As to the question of whether authors have an obligation to punish murderers for their fictional crimes, there is no authority to impose this obligation on all the writers in the world. Poe may have established a precedent with "The Cask of Amontillado." By now there must have been many books and stories in which murderers go unpunished, even by their own consciences. Roald Dahl wrote two well-known stories in which this happens. They are "Lamb to the Slaughter" and "The Way Up to Heaven." In the enotes Summary of James Dickey's novel Deliverance (1970) the final sentence reads:

The survivors find deliverance back in the civilized world, unrepentant and unpunished after killing several men, disposing of their bodies, and lying repeatedly to the law.

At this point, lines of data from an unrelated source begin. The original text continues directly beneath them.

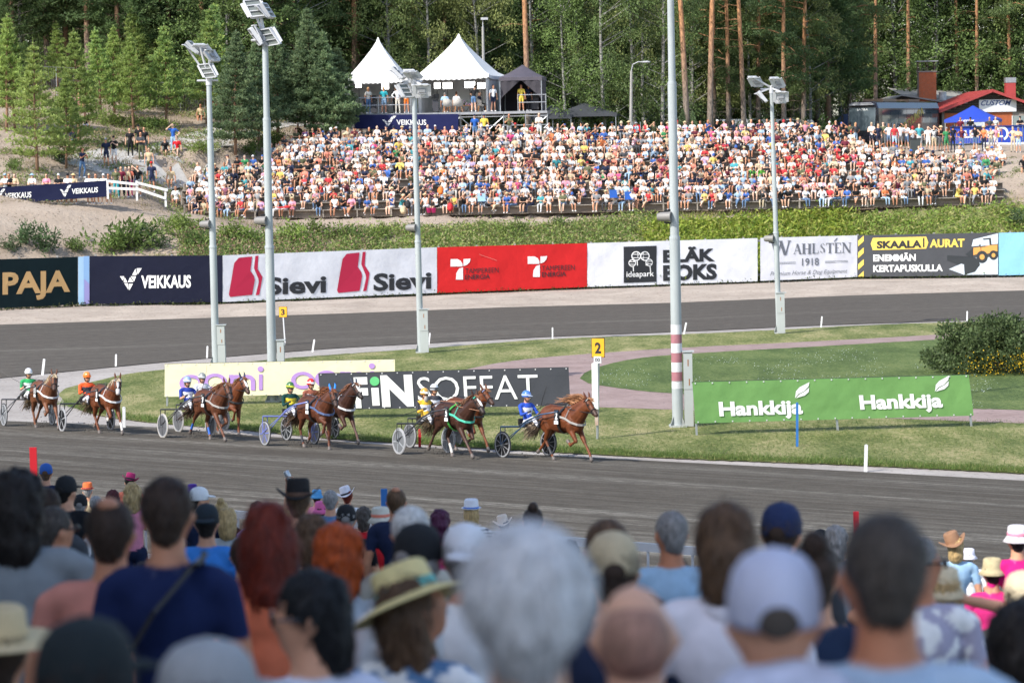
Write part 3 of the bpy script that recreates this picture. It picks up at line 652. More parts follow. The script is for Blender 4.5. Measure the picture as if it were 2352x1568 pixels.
def human(pose='stand', arms='down', head='short', lean=.05, female=False, spread=.12, fine=False, yaw=0., tilt=0., w=1.0, legs=True, cross=False):
 """an adult facing -y with the feet at z = 0 (seated: on a .44 m seat, feet in front)"""
 B = Body(); sw = (.185 if female else .205) * w
 if pose == 'sit':
  pz = .56; P0 = Vector((0, .06, pz)); top = Vector((0, -.02 - lean, pz + .46))
 elif pose == 'drive':
  pz = .12; P0 = Vector((0, 0, pz)); top = Vector((0, .10, pz + .47))
 else:
  pz = .93; P0 = Vector((0, 0, pz)); top = Vector((0, -lean, pz + .50))
 ax = (top - P0); at = lambda t: P0 + ax * t
 B.el(at(0), (.155 * w, .12, .12), 'hip'); B.cap(at(.12), at(.5), .125 * w, .12 * w, 'shirt')
 B.el(at(.72), (sw * .86, .125, .17), 'shirt'); B.cap(at(.93) + Vector((-sw * .72, 0, 0)), at(.93) + Vector((sw * .72, 0, 0)), .07, .07, 'shirt')
 if female: B.el(at(.72) + Vector((0, -.09, 0)), (.13, .07, .08), 'shirt')
 nk = at(1.0); hd = nk + Vector((0, -.02 - lean * .3, .19)); B.cap(nk + Vector((0, .01, -.02)), hd + Vector((0, .01, -.06)), .066, .058, 'skin')
 Mh = Matrix.Rotation(yaw, 3, 'Z') @ Matrix.Rotation(tilt, 3, 'X'); hp = lambda x, y, z: hd + Mh @ Vector((x, y, z))
 B.el(hp(0, -.005, .0), (.077, .092, .112), 'skin', Mh); B.el(hp(0, -.035, -.055), (.05, .055, .055), 'skin', Mh); B.el(hp(0, -.1, -.01), (.013, .018, .028), 'skin', Mh)
 if head in ('short', 'long', 'cap', 'bun'): B.el(hp(0, .022, .03), (.082, .092, .105), 'hair', Mh)
 if head in ('long', 'sunhat'): B.cap(hp(0, .06, .02), hp(0, .065, -.17), .085, .075, 'hair')
 if head == 'bun': B.el(hp(0, .05, .14), (.04, .04, .04), 'hair', Mh)
 if head == 'cap': B.el(hp(0, .01, .055), (.087, .102, .085), 'hat', Mh); B.el(hp(0, -.12, .045), (.07, .075, .014), 'hat', Mh)
 if head == 'sunhat': B.el(hp(0, .01, .07), (.088, .1, .08), 'hat', Mh); B.el(hp(0, .0, .045), (.18, .19, .018), 'hat', Mh)
 if head == 'bucket': B.el(hp(0, .01, .065), (.088, .1, .075), 'hat', Mh); B.cap(hp(0, 0, .05), hp(0, 0, .02), .1, .125, 'hat'); B.el(hp(0, .02, -.02), (.08, .085, .07), 'hair', Mh)
 if head != 'none': B.el(hp(0, -.083, .018), (.066, .022, .018), 'glasses', Mh)
 if fine:
  for s in (-1, 1): B.el(hp(s * .083, .01, -.005), (.013, .022, .033), 'skin', Mh)
 sh = {s: at(.93) + Vector((s * sw, 0, -.015)) for s in (-1, 1)}
 for s in (-1, 1):
  S = sh[s]; am = arms if isinstance(arms, str) else arms[0 if s < 0 else 1]
  if am == 'down': E = S + Vector((s * .06, .02, -.29)); Wr = E + Vector((0, -.05, -.25))
  elif am == 'lap': E = S + Vector((s * .08, -.06, -.27)); Wr = Vector((s * .06, E.y - .2, E.z + .0))
  elif am == 'knees': E = S + Vector((s * .08, -.12, -.25)); Wr = Vector((s * .13, E.y - .22, E.z - .05))
  elif am == 'crossed': E = S + Vector((s * .05, -.08, -.26)); Wr = Vector((-s * .08, E.y - .13, E.z + .06))
  elif am == 'shade': E = S + Vector((s * .17, -.18, .02)); Wr = hp(s * .05, -.14, .06)
  elif am == 'phone': E = S + Vector((s * .05, -.14, -.23)); Wr = Vector((s * .05, E.y - .18, E.z + .17))
  elif am == 'up': E = S + Vector((s * .12, -.08, .22)); Wr = E + Vector((s * .02, -.06, .27))
  elif am == 'hips': E = S + Vector((s * .2, .06, -.22)); Wr = at(.15) + Vector((s * .17, -.03, 0))
  elif am == 'reins': E = S + Vector((s * .07, -.16, -.22)); Wr = E + Vector((-s * .03, -.25, .08))
  elif am == 'behind': E = S + Vector((s * .25, -.05, .14)); Wr = hp(s * .07, .08, .0)
  mid = S.lerp(E, .55)
  B.cap(S, mid, .052, .048, 'sleeve'); B.cap(mid, E, .047, .04, 'upperarm'); B.cap(E, Wr, .04, .028, 'forearm')
  d = (Wr - E).normalized(); B.cap(Wr, Wr + d * .09, .032, .028, 'hand')
 if legs:
  for s in (-1, 1):
   H = P0 + Vector((s * .085, 0, -.02))
   if pose == 'sit':
    K = Vector((s * spread, -.42, .50)); A = Vector((s * (spread - .02), -.44, .09)); 
    if cross and s > 0: K = Vector((.02, -.44, .56)); A = Vector((-.14, -.58, .22))
   elif pose == 'drive': K = Vector((s * .17, -.42, .25)); A = Vector((s * .28, -.80, .06))
   elif pose == 'walk': K = Vector((s * .09, -.12 * s, .5)); A = Vector((s * .09, .18 - .18 * (s > 0), .1))
   else: K = Vector((s * (.08 + spread * .2), -.02, .49)); A = Vector((s * (.08 + spread * .4), .02, .08))
   B.cap(H, K.lerp(H, .25), .088, .064, 'thigh'); B.cap(K.lerp(H, .25), K, .064, .056, 'knee'); B.cap(K, K.lerp(A, .45), .056, .055, 'shin'); B.cap(K.lerp(A, .45), A, .054, .036, 'shin')
   B.cap(A + Vector((0, .03, -.045)), A + Vector((0, -.15, -.05)), .042, .036, 'shoe') if pose != 'drive' else B.cap(A, A + Vector((0, -.06, .14)), .04, .034, 'shoe')
 return B
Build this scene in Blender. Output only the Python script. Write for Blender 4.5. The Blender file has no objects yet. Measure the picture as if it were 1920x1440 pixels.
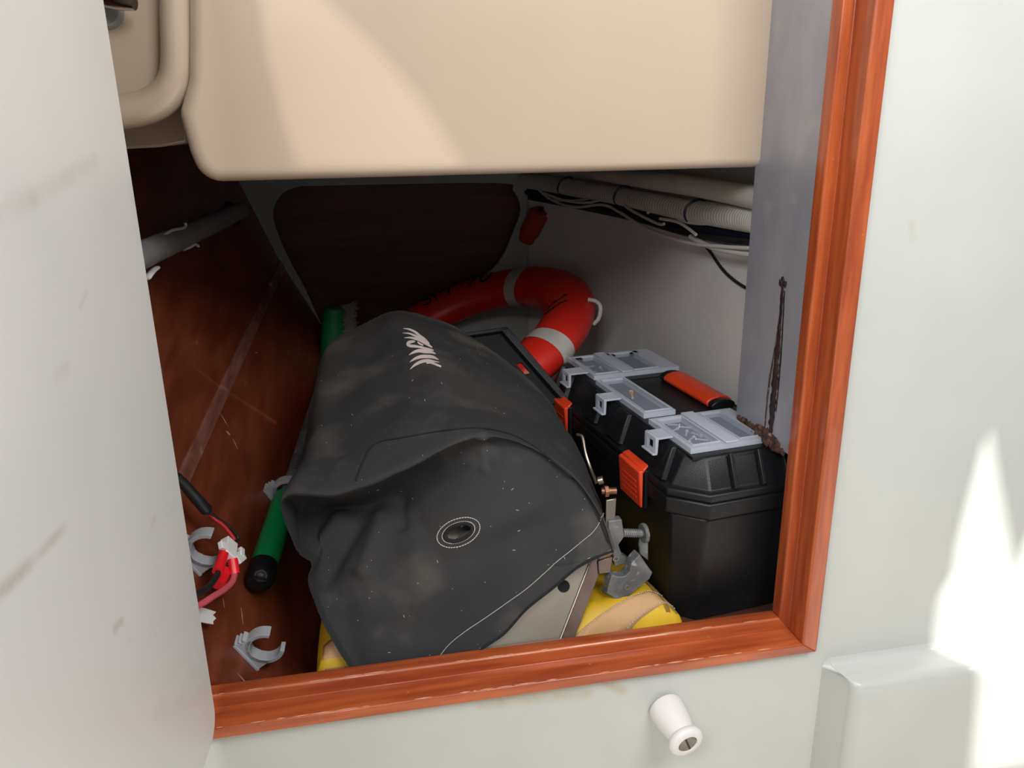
import bpy, bmesh, math, random
from mathutils import Vector, Matrix, noise
from mathutils.bvhtree import BVHTree
random.seed(7)
scene = bpy.context.scene
COL = scene.collection

# ------------------------------------------------------------------ camera
F = 1500.0                                   # focal length in pixels of the 1920 wide frame
CAM = Vector((0.0, -1.0, 0.80))
RIGHT = Vector((0.981, -0.192, -0.015)); DOWN = Vector((-0.073, -0.300, -0.951)); FWD = Vector((0.178, 0.934, -0.308))
FWD.normalize(); RIGHT = (RIGHT - FWD * RIGHT.dot(FWD)).normalized(); DOWN = FWD.cross(RIGHT).normalized()
cam_data = bpy.data.cameras.new('camera'); cam = bpy.data.objects.new('camera', cam_data); COL.objects.link(cam)
cam_data.sensor_width = 36.0; cam_data.lens = 36.0 * F / 1920.0; cam_data.clip_start = 0.01
cm = Matrix((RIGHT, -DOWN, -FWD)).transposed().to_4x4(); cm.translation = CAM
cam.matrix_world = cm
scene.camera = cam

# ------------------------------------------------------------------ light
SUN_DIR = Vector((0.42, -0.62, 0.66)).normalized()      # towards the sun
world = bpy.data.worlds.new('world'); scene.world = world; world.use_nodes = True
bg = world.node_tree.nodes['Background']; bg.inputs[0].default_value = (0.93, 0.97, 1.0, 1); bg.inputs[1].default_value = 0.30
sd = bpy.data.lights.new('sun', 'SUN'); sd.energy = 9.0; sd.angle = 0.012; sd.color = (1.0, 0.97, 0.9)
sun = bpy.data.objects.new('sun', sd); COL.objects.link(sun)
sun.rotation_euler = SUN_DIR.to_track_quat('Z', 'Y').to_euler()
def area(name, loc, target, sx, sy, power, colr):
    d = bpy.data.lights.new(name, 'AREA'); d.shape = 'RECTANGLE'; d.size = sx; d.size_y = sy; d.energy = power; d.color = colr
    o = bpy.data.objects.new(name, d); COL.objects.link(o); o.location = loc
    o.rotation_euler = (Vector(loc) - Vector(target)).to_track_quat('Z', 'Y').to_euler()
    return o
area('companionway_daylight', (0.80, -1.40, 1.72), (0.25, 0.1, 0.30), 0.9, 0.6, 27.0, (1.0, 0.99, 0.975))
area('added_side_fill', (-0.55, -1.55, 1.62), (0.60, 0.45, 0.40), 0.6, 0.45, 24.0, (0.97, 0.985, 1.0))  # fill light added at the left to brighten the hull and plate
vs = scene.view_settings; vs.view_transform = 'Standard'; vs.look = 'None'; vs.gamma = 1.0; vs.exposure = -0.05; vs.use_curve_mapping = False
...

The ending of "The Cask of Amontillado" is the best part, regardless of whether or not we think Montresor should be punished. Fortunato is left to die of starvation and madness in the darkness, knowing that his family will never find out what happened to him and realizing that Montresor made a complete fool of him. It leaves the reader with the intended feeling of horror. Readers remember the story because of its ending. The chains already fastened to the rock wall remind us that human cruelty is as old as humanity itself.